In 2017, Prime Day “really got a lot more traction…in particular internationally,” Olsavsky told analysts last October. The company had a record number of free Prime trial sign-ups, and its Echo Dot smart speaker was the best-selling product.

“Amazon is betting long term on voice-enabled commerce,” Magid retail analyst Matt Sargent said last year.

Prime Day has forced Amazon’s rivals to adjust to the frenzy.

“The day creates a short-term urgency,” said Barbara Khan, a marketing professor at Wharton who studies retail. “People get engaged just to make a purchase, to take advantage of the deal.”

It has become the firing gun for the start of back-to-school shopping, the second busiest shopping time of the year.

“Prime Day has changed the terrain of the summer for retailers,” said Adobe Digital Insights director Taylor Schreiner. “Retailers need an effective strategy to address it. The only guaranteed losing play is to ignore it.”

Rivals aren’t sitting on their heels: Walmart (WMT), for example, debuted new apps and online tools for back-to-school shopping, including a 3D virtual experience called “Buy the Room,” and deals on school supplies. Target (TGT) also announced a one-day sale to rival Amazon on Tuesday for “everyone—no membership required.”

Whole Foods’ debut

Amazon again will again offer deals on Alexa-enabled devices such as Echo, Echo Show, Fire TV and Fire tablets this year.
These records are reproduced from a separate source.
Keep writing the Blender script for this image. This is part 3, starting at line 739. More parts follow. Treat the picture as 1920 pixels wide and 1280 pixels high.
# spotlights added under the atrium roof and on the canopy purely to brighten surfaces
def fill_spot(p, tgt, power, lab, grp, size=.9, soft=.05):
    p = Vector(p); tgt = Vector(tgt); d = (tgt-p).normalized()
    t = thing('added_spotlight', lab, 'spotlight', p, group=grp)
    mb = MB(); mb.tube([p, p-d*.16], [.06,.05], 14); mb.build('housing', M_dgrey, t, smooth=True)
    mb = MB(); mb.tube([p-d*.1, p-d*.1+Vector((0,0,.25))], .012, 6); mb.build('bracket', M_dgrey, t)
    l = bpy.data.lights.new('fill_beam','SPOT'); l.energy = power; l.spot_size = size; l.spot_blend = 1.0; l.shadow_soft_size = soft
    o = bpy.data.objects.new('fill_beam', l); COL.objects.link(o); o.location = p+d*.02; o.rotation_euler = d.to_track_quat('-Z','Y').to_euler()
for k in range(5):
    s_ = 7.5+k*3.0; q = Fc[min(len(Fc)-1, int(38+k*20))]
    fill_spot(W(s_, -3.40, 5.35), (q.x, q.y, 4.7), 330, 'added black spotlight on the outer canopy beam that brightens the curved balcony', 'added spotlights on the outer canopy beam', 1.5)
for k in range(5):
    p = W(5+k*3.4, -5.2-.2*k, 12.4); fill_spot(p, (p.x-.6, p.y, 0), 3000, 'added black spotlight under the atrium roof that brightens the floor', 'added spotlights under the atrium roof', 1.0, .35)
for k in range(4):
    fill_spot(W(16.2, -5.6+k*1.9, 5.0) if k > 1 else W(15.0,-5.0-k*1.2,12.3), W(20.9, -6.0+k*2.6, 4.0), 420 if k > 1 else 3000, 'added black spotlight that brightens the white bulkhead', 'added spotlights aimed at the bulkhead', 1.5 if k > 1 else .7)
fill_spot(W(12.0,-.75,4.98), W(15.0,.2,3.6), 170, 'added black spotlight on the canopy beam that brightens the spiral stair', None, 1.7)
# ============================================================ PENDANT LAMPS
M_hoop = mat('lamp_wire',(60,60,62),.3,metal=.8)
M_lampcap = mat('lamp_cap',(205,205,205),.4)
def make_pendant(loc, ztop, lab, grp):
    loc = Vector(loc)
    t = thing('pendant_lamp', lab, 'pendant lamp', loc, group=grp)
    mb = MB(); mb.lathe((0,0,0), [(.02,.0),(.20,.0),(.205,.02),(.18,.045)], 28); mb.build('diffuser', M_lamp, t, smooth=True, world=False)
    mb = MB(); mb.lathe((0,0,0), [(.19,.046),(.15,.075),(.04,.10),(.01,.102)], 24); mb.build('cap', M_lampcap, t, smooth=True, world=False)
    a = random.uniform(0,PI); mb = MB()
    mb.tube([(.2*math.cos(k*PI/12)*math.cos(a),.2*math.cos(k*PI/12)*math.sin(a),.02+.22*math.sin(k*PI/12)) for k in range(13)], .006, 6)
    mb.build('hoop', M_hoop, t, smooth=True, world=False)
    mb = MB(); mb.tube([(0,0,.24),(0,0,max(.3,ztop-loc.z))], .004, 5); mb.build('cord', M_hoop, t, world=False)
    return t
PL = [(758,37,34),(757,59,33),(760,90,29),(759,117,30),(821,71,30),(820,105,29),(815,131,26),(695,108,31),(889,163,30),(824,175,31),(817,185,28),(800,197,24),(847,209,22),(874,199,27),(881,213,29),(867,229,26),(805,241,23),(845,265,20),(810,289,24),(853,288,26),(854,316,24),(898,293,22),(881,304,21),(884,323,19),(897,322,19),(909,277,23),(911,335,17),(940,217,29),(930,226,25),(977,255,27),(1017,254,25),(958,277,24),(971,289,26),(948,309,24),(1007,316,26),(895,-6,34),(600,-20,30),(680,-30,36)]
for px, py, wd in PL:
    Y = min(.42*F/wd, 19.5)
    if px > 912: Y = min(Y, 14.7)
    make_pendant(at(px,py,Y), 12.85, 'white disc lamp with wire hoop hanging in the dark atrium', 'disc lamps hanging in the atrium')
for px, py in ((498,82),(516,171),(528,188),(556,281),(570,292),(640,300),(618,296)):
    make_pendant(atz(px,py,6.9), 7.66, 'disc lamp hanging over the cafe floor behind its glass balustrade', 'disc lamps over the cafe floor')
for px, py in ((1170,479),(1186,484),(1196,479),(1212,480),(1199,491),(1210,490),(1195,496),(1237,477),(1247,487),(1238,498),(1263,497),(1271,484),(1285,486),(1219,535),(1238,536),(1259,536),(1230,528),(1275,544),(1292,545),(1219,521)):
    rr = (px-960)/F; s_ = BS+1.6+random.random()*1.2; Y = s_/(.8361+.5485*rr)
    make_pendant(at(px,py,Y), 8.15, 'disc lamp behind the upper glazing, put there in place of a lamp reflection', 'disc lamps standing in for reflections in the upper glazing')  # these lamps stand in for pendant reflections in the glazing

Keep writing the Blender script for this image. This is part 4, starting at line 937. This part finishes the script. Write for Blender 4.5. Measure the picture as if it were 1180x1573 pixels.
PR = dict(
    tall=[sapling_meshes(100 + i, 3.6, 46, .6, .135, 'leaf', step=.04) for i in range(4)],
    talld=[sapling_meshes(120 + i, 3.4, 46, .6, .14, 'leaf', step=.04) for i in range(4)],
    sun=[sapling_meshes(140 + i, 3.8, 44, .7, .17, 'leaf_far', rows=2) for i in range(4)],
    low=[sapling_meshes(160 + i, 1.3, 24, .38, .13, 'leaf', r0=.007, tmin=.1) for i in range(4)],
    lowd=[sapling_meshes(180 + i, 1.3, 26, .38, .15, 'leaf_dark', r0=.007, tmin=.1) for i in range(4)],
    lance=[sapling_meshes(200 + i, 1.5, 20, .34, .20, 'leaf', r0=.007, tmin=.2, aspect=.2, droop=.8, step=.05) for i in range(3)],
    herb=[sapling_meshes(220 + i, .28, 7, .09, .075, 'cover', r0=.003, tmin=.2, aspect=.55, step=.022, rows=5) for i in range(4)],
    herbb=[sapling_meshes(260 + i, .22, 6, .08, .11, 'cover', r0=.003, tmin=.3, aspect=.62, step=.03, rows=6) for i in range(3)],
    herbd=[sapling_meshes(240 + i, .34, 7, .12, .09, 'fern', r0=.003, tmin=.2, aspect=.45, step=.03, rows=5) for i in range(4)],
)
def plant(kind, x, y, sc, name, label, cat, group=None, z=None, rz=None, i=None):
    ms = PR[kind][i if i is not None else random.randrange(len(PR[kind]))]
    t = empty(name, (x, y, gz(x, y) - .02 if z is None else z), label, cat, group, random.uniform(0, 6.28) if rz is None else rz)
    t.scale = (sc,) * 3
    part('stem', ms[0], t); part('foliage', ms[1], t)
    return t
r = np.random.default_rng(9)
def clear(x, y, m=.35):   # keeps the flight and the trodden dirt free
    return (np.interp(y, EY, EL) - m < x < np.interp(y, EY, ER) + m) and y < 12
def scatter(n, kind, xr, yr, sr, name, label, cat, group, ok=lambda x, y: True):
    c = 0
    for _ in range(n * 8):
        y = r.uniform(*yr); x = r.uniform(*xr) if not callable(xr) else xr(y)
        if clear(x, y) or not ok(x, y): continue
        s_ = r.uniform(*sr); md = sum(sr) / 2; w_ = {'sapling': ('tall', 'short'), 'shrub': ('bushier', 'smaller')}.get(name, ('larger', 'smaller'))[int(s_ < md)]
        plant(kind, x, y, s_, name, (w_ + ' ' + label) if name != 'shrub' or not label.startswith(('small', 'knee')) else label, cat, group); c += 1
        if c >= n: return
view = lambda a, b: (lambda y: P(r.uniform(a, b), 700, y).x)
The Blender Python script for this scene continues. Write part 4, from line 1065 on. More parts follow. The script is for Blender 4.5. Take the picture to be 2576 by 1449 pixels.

It’s highlighting discounts on its growing lineup of private label brands such as Stone & Beam, Rivet, Presto!, Wickedly Prime, and Goodthreads.

Despite the heavy promotions, selling its own products on Prime Day should help the company’s profit margins because it can cut out first and third-party sellers.

Whole Foods will be the biggest change to the 2018 show.

Amazon is offering Prime members a $10 credit when they spend $10 or more at Whole Foods between July 11 through 17. Whole Foods is also offering deals on grocery items like boneless chicken breasts, and doubling the cash back bonus to 10% from 5% for Amazon Prime Rewards Visa card holders.

“This year seems a bit more ambitious, as they have fully integrated Whole Foods into the mix,” said Wedbush’s Pachter.

Whole Foods has recorded nine straight months of 2% to 3% same-store sales growth since the acquisition last year, according to RBC Capital Markets analyst Mark Mahaney. Amazon is driving traffic to Whole Foods by lowering prices and increasing Prime discount benefits.

Monday will be the biggest opportunity yet for Amazon to lock more Whole Foods shoppers into Prime members.